I'm a contemporary of the kids depicted in this book -- I graduated high school in 1975, they graduated in 1978. I was an outcast, and was bullied about as badly as Dahmer. I was pretty much ignored by my parents and the teachers. But why didn't I become a serial killer? Why am I reasonably well adjusted, and have been a contributing member of society for lo, these 40 some odd years since graduation? What makes one person become an average wife/mom/worker bee, and one person the worst serial killer in recent history?
I think those are all questions that keep me turning back to this book, and that make me recommend it to all y'all out there. There are no graphic depictions of murder, death or gore -- a couple of illustrations of roadkill and one incident which shows that Dahmer, even in his descent into madness, still retained a core of humanity and kindness many "normal" people don't have. At least until he finally crossed the line and became a murderer.
Well worth the money, well worth the read.
3 of 3 people found the following review helpful.
Poorly Imagined
By L. Xue
A fun graphic novel, but not a particularly revealing portrayal of Jeffrey Dalmer. I expected more from the rave reviews this book received, but what emerges for me at the end of reading this book is a cliche:
1. a group of boys befriend a school doof.
2. Their bond is in parts sympathy and in other parts a shared complicity in the doof's amusing/humiliating/weird behavior.
3. Until, they realize he's more than a little weird; they boot him; their lives diverge, and years later...
4. Dahmer
The real point of interest here is that the weird friend did turn out to be a serial killer.

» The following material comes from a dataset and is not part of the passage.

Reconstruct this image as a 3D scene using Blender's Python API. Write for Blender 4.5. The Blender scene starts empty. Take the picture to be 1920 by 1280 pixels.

That **should have been** the focus of this book. What's it like to be just one of the billions of people on earth who's had a weird, out of it friend, and then one day wake up and have that friend be a PSYCHO KILLER? What were these guys doing with their lives when they found out? What did they tell their wives? What did they fantasize about their high school selves? What did they discover about themselves? Friendship, even the most vapid, ambivalent ones are based on reciprocity and commonality. What did these normal, dorky dudes have in common with Jeffrey Dahmer after all?